Dalam proyek tersebut, PTBA dan PGAS rencananya bakal memanfaatkan 8 juta ton batu bara kalori rendah untuk diolah menjadi 240 BBtud SNG. Kedua perusahaan bahkan telah menentukan lokasi proyek tersebut di Tanjung Enim, Sumatra Selatan yang dekat dengan infrastruktur PGAS.
“PTBA memiliki cadangan [batu bara] yang sangat besar, sekitar 2,9 miliar ton. Ada beberapa cadangan batu bara yang berkalori rendah dan sangat sesuai untuk dikonversi menjadi gas sintetis,” kata Direktur Utama PTBA Arsal Ismail dalam Rapat Dengar Pendapat dengan Komisi XII DPR, Senin (5/5/2025).
Nantinya, SNG yang merupakan gas hasil olahan batu bara yang menyerupai gas bumi tersebut disiapkan untuk menjangkau pelanggan existing PGN, khususnya industri di wilayah Jawa bagian barat yang tengah menghadapi tantangan pasokan.
Adapun, PTBA nantinya tinggal membangun pipa tambahan sekitar 57 kilometer menuju stasiun gas Pagardewa agar bisa mengalirkan SNG ke konsumen akhir.
“Di sana [Tanjung Enim] PGAS sudah punya infrastrukturnya, sudah ada jaringan transmisinya untuk memenuhi kebutuhan di Sumatra bagian Selatan dan Jawa bagian barat yang sudah terkoneksi,” ujar Arsal.
Kendati demikian, pengamat BUMN dari Next Indonesia Herry Gunawan menilai, proyek gasifikasi batu bara menjadi DME tetap harus dilanjutkan.
“Presiden memiliki concern yang sangat kuat untuk merealisasikannya, mengingat ketergantungan kita terhadap impor LPG sangat tinggi. Karena itu, proyek gasifikasi batu bara ini harus menjadi concern pemegang saham, karena sangat penting bagi ketahanan energi nasional,” kata Herry, Senin (9/6/2025).
Adapun, Rapat Umum Pemegang Saham (RUPS) PT Bukit Asam Tbk. atau PTBA yang akan digelar pada 12 Juni 2025 mengagendakan pergantian pengurus perseroan. Momentum ini, kata Herry, harus digunakan oleh pemegang saham untuk mendorong realisasi proyek DME PTBA.
Sebagai gambaran, data Kementerian Energi dan Sumber Daya Mineral (ESDM) mencatat, produksi batu bara Indonesia pada 2023 sekitar 775 juta ton. Sementara itu, pemanfaatan dalam negeri hanya sekitar 27% dan sisanya diekspor.

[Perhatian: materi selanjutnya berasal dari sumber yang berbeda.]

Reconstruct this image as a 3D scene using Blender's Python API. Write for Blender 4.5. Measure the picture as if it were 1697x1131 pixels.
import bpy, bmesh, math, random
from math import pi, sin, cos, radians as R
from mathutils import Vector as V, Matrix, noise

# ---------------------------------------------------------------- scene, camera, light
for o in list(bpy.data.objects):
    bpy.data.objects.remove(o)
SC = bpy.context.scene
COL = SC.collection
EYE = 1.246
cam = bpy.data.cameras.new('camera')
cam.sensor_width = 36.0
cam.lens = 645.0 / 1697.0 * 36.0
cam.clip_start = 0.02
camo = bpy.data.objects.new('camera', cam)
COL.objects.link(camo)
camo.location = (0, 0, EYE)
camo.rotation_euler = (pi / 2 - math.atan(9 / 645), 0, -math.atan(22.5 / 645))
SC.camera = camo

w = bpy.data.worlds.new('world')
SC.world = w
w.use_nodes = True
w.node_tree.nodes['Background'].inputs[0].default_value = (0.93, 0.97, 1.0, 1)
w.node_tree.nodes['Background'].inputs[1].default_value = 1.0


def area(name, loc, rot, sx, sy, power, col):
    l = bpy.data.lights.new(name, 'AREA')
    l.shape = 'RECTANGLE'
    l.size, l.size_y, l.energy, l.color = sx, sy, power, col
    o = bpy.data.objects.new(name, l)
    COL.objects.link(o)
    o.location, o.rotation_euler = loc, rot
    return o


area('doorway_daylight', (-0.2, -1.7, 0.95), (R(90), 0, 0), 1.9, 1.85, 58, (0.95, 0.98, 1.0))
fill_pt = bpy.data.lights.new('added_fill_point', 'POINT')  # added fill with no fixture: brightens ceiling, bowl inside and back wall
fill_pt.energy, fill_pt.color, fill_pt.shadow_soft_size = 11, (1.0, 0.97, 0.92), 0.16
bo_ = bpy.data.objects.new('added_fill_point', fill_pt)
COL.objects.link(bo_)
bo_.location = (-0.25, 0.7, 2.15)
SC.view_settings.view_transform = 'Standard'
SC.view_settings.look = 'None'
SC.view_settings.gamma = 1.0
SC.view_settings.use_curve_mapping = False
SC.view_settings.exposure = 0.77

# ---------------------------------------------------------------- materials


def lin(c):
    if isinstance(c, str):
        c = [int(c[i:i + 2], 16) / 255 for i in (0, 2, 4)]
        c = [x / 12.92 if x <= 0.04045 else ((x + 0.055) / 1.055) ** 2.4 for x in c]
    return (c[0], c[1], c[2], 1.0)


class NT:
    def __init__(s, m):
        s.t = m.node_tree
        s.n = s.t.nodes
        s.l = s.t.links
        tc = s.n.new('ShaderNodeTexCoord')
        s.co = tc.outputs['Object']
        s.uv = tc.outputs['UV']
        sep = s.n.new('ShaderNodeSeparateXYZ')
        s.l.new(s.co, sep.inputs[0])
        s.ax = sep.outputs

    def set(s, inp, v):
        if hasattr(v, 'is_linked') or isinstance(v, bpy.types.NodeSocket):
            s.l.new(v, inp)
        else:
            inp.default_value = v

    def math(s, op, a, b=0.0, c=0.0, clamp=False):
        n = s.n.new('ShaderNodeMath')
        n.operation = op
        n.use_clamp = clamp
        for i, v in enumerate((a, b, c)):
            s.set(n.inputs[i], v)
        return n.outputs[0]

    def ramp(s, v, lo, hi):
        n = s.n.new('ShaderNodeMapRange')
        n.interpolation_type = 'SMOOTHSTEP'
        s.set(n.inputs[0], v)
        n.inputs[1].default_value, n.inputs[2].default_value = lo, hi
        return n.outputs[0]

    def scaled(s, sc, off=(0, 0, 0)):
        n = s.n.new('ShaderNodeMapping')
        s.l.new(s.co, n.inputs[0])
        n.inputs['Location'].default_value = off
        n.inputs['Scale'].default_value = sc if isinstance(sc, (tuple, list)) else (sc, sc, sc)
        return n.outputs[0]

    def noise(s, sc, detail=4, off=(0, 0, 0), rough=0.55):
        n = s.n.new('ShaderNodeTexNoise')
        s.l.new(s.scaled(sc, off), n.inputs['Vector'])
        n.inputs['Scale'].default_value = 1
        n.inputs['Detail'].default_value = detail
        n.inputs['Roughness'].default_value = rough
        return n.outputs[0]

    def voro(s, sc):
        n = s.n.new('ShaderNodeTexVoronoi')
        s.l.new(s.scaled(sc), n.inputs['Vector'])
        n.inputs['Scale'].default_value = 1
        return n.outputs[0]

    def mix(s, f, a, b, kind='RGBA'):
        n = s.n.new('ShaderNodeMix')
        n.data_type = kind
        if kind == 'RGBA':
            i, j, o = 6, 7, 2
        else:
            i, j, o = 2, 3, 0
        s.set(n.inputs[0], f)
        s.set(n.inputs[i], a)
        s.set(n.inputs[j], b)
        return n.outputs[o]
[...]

Hanya saja, merealisasikan proyek gasifikasi batu bara menjadi DME juga bukanlah perkara mudah. Proyek tersebut membutuhkan pendanaan besar, teknologi terkini, serta pengalaman dan dukungan yang mumpuni untuk memastikannya berjalan dengan baik.

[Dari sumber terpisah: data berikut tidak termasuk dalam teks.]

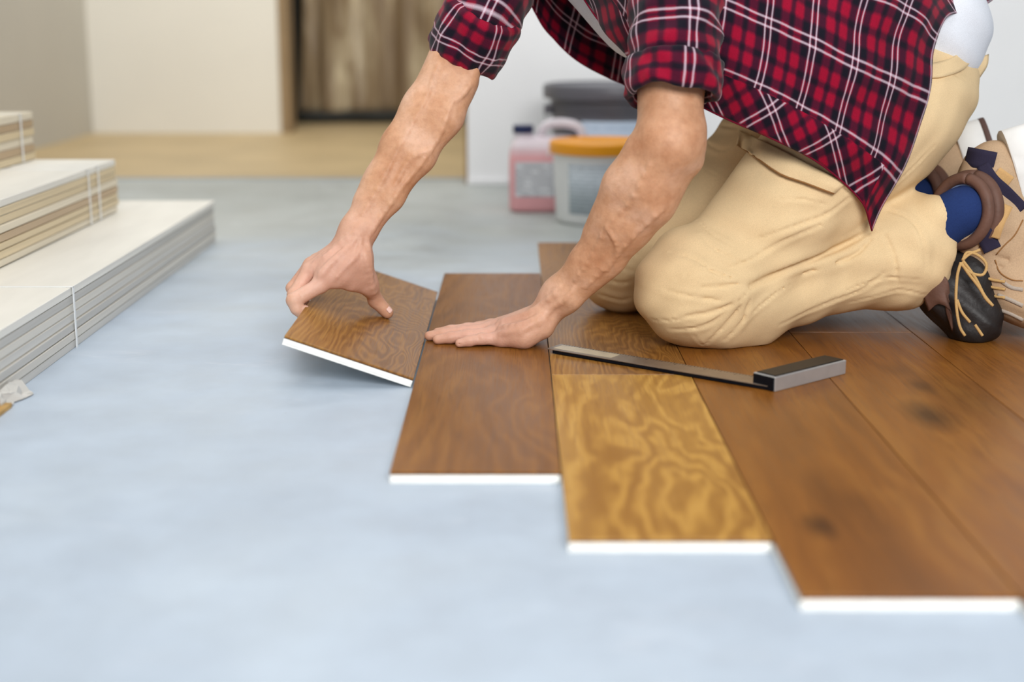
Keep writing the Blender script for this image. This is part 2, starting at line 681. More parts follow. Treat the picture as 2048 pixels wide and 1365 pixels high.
M['khaki_dark'] = m_cloth('khaki_stitching', srgb(150, 108, 66), 0.08)
M['khaki_worn'] = m_cloth('khaki_worn_patch', srgb(216, 184, 128), 0.12, weave=300)
M['tee'] = m_cloth('white_jersey', srgb(226, 230, 238), 0.04)
M['suede'] = m_cloth('tan_suede', srgb(186, 158, 128), 0.15, weave=500)
M['suede_grey'] = m_cloth('greyed_suede', srgb(170, 158, 146), 0.15, weave=500)
M['leather_brown'] = m_plain('brown_padded_leather', srgb(104, 74, 62), 0.6, 0.35, 0.15, 30.0, 0.3, 150)
M['navy'] = m_cloth('navy_webbing', srgb(46, 42, 62), 0.15)
M['black_leather'] = m_plain('black_leather', srgb(36, 32, 32), 0.5, 0.4, 0.2, 30, 0.3, 150)
M['strap_tan'] = m_cloth('tan_webbing', srgb(200, 160, 108), 0.1)
M['sock'] = m_cloth('blue_sock', srgb(34, 54, 104), 0.15, weave=400)
M['sock_pale'] = m_cloth('pale_blue_lining', srgb(120, 138, 176), 0.1, weave=400)
M['rubber_white'] = m_plain('white_rubber', srgb(228, 228, 226), 0.6, 0.35, 0.05, 20)
M['rubber_brown'] = m_plain('brown_rubber', srgb(92, 70, 64), 0.7, 0.3, 0.1, 20)
M['lace'] = m_cloth('tan_lace', srgb(196, 160, 106), 0.12, weave=600)
M['steel'] = m_plain('brushed_steel', srgb(150, 138, 126), 0.34, 0.5, 0.10, 60, 0.05, 400, 0.75)
M['silver'] = m_plain('silver_trim', srgb(196, 198, 200), 0.32, 0.5, 0.05, 40, 0, 0, 0.6)
M['black'] = m_plain('black_plastic', srgb(14, 17, 24), 0.35, 0.12, 0.1, 40)
M['hair'] = m_plain('brown_hair', srgb(70, 48, 34), 0.6, 0.3, 0.3, 60, 0.6, 300)

# ------------------------------------------------------------------ the room
floor = box('floor', (-1.97, -1.6, -0.05), (4.2, 4.72, 0.0), M['concrete'])
tag(floor, kind='structure')
fb = box('floor_back', (-1.97, 4.755, -0.05), (2.6, 8.2, 0.0), M['osb'])
tag(fb, kind='structure')
tr = box('trim_1', (-1.97, 4.72, -0.05), (-0.151, 4.755, 0.004), M['threshold'], bev=0.002)
tag(tr, kind='structure')
tr = box('trim_2', (-0.153, 4.57, 0.0), (-0.02, 4.585, 0.018), M['wall_white'], bev=0.003)
tag(tr, kind='structure')
w = box('wall_left', (-2.09, 0.4, -0.05), (-1.97, 8.2, 2.7), M['wall_grey'])
tag(w, kind='structure')
w = box('wall_back', (-1.97, 6.7, -0.05), (-1.09, 6.86, 2.7), M['wall_cream'])
tag(w, kind='structure')
w = box('trim_3', (-1.09, 6.695, 0.0), (-1.045, 6.865, 2.7), m_plain('tan_door_lining', srgb(150, 128, 98), 0.6, 0.3))
tag(w, kind='structure')
w = box('wall_far', (-1.97, 7.95, -0.05), (2.6, 8.1, 2.7), M['dark'])
tag(w, kind='structure')
w = box('wall_right', (-0.151, 4.585, -0.05), (4.2, 4.72, 2.7), M['wall_white'])
tag(w, kind='structure')
w = box('trim_4', (-0.160, 4.59, 0.0), (-0.151, 4.715, 2.7), m_plain('raw_wood_edge', srgb(150, 120, 80), 0.6, 0.3))
tag(w, kind='structure')


def plastic_sheet():
    """brown-tinted dust sheet hung across the doorway with vertical folds"""
    t = NT('brown_dust_sheet', 0.28, 0.6)
    v = t.coord()
    nz = t.noise(t.mapping(v, scale=(7.0, 1.0, 1.2)), 1.0, 4.0, 0.6, 0.4)
    t.col(t.ramp(nz, [(0.3, srgb(118, 98, 76)), (0.5, srgb(146, 126, 98)), (0.68, srgb(212, 198, 168))]))  # palest stop puts lit fold streaks into the sheet's colour
    nx, nz_ = 150, 40
    X = np.linspace(-1.10, 0.75, nx)
    Z = np.linspace(0.03, 2.5, nz_)
    V = []
    for z in Z:
        for x in X:
            a = 0.020 * math.sin(x * 34 + 1.6 * math.sin(z * 1.3 + x * 3)) + 0.022 * math.sin(x * 15.5 + z * 0.9)
            a += 0.008 * math.sin(x * 80 + z * 4)
            V.append((x + 0.05 * math.sin(z * 1.1), 7.36 + a * (0.6 + 0.4 * z), z))
    Fc = [(j * nx + i, j * nx + i + 1, (j + 1) * nx + i + 1, (j + 1) * nx + i) for j in range(nz_ - 1) for i in range(nx - 1)]
    root = from_np('dust_sheet', V, Fc, t.m)
    md = root.modifiers.new('thickness', 'SOLIDIFY')
    md.thickness = 0.002
    tag(root, 'brown translucent dust sheet hung in folds across the far doorway', 'plastic sheet')
    tube('weighted_hem', [(x, 7.35 + 0.012 * math.sin(x * 20), 0.034) for x in np.linspace(-1.1, 0.75, 60)], 0.03, M['dark'], root)
    box('hanging_rail', (-1.14, 7.33, 2.46), (0.8, 7.40, 2.54), M['dark'], root, 0.005)
    box('side_batten', (-1.165, 7.33, 0.0), (-1.105, 7.41, 2.54), M['dark'], root, 0.005)
    return root


plastic_sheet()

# ------------------------------------------------------------------ floor planks
TH = 0.015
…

Wakil Menteri Investasi dan Hilirisasi Todotua Pasaribu sempat membeberkan bahwa potensi investasi proyek penghiliran batu bara mencapai US$31,82 miliar. Adapun, potensi investasi itu untuk jangka waktu 2023 hingga 2040.

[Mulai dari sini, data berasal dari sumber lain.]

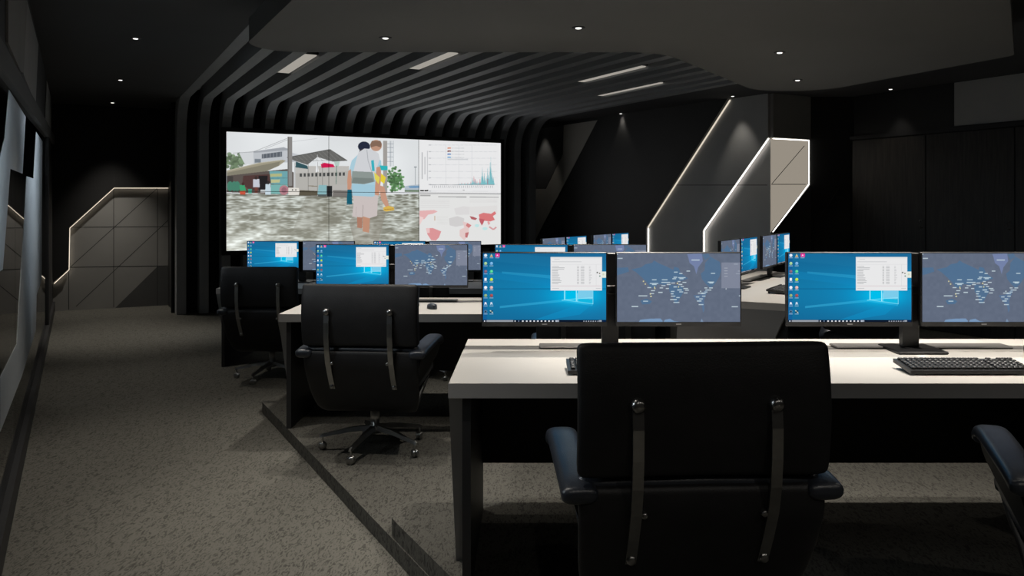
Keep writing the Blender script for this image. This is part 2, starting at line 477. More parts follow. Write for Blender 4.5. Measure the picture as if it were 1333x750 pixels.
FE = Face(PB, PC)
LE = FE.p.len
be = FE.slab('wall_right_corner', [(0, 0), (LE, 0), (LE, CEIL), (0, CEIL)], 0, -.3, M['light'], px=False); struct(be)
E1 = FE.p.at(1003.5, 179.5); E2 = FE.p.at(1052, 181); E3 = FE.p.at(1050, 240); E4 = FE.p.at(1004.5, 303)
FE.slab('charcoal_panel', [(0, E1[1]), (LE, E1[1]), (LE, CEIL), (0, CEIL)], 0, .05, M['mid'], be, px=False)
FE.slab('black_panel', [(0, 0), (LE, 0), (LE, E3[1]), (0.0, E4[1])], 0, .05, M['dkgrey'], be, px=False)
led_edge(FE, 'led_strip', [(0.01, E1[1]-.012), (LE-.02, E1[1]-.012), (LE-.02, E3[1]), (0.01, E4[1]+.01)], .03, .040, .010, M['led'], be, px=False)
FE.bars('panel_joints', [((1005, 239), (1047, 190)), ((1004, 240), (1049, 240))], 0, .001, .009, M['joint'], be)
FS = Face(PC, PD)
bs = FS.slab('wall_right_splay', [(0, 0), (FS.p.len+.3, 0), (FS.p.len+.3, CEIL), (0, CEIL)], 0, -.2, M['wallblk'], px=False); struct(bs)
FS.bars('panel_joints', [((1053, 241), (1110, 241)), ((1053, 181), (1110, 181)), ((1035, 340), (1095, 240)), ((1073, 213), (1083, 200)), ((1053, 301), (1100, 301))], 0, .003, .010, M['joint'], bs)
# --- right wall with tall doors
FW = Face(R(8.4, SR), R(WN, SR))
def fw(px, py): return FW.p.at(px, py)
bw = FW.slab('wall_right', [(0, 0), (FW.p.len, 0), (FW.p.len, CEIL), (0, CEIL)], 0, -.15, M['wallblk'], px=False); struct(bw)
zt = 2.42
tu = fw(1243, 112)[0]
FW.slab('grey_panel', [(tu, zt+.08), (tu+1.55, zt+.08), (tu+1.55, CEIL-.005), (tu, CEIL-.005)], 0, .012, M['mid'], bw, px=False)
FW.bars('panel_joints', [((0.3, zt+.04), (9.5, zt+.04))], 0, .05, .05, M['black'], bw, px=False)
t1 = fw(1208, 250)[0]; t2 = fw(1324, 250)[0]; dw = t2-t1
for k in range(4):
    a = t1+(k-1)*dw+.006; b_ = t1+k*dw-.006
    q = MB(); q.prism([(a, .01), (b_, .01), (b_, zt), (a, zt)], lambda t, z: FW.p.P(t, z, .0), lambda t, z: FW.p.P(t, z, .045))
    o = q.build('door_%d' % (k+1), M['wood']); struct(o)
    h = MB(); tt = b_-.05
    h.tube([FW.p.P(tt, 1.27, .045), FW.p.P(tt, 1.27, .085), FW.p.P(tt, 1.36, .085), FW.p.P(tt, 1.36, .045)], .007)
    h.build('door_handle', M['chrome'], o)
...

Namun, menurut Herry, proyek gasifikasi batu bara itu bisa menjadi salah proyek prioritas Badan Pengelola Investasi Daya Anagata Nusantara atau BPI Danantara. Sebab, proyek tersebut sangat strategis dan banyak manfaatnya, baik dari sisi ekonomi, fiskal, maupun penyerapan tenaga kerja.
Dari sisi ekonomi, dia menjabarkan, proyek gasifikasi akan menyerap banyak batu bara jenis low rank sehingga memberikan nilai tambah bagi PTBA. Dari situ, kata Herry, produk awalnya yang berupa SNG sudah bisa dijual misalnya ke PGN.
Produk turunan berikutnya dari syngas adalah methanol yang juga bisa jadi komoditas ekspor. Dari methanol tersebut akan dihasilkan produk DME. “Nilai tambahnya sangat besar sekali, jadi sebenarnya tidak ada alasan bagi PTBA untuk mengabaikan proyek penting tersebut,” kata Herry.
Sementara dari fiskal, manfaatnya juga sangat jelas. Tidak hanya menurunkan beban anggaran dari subsidi untuk LPG, tetapi juga ada potensi penerimaan yang lebih besar dari proyek penghiliran batu bara menjadi DME.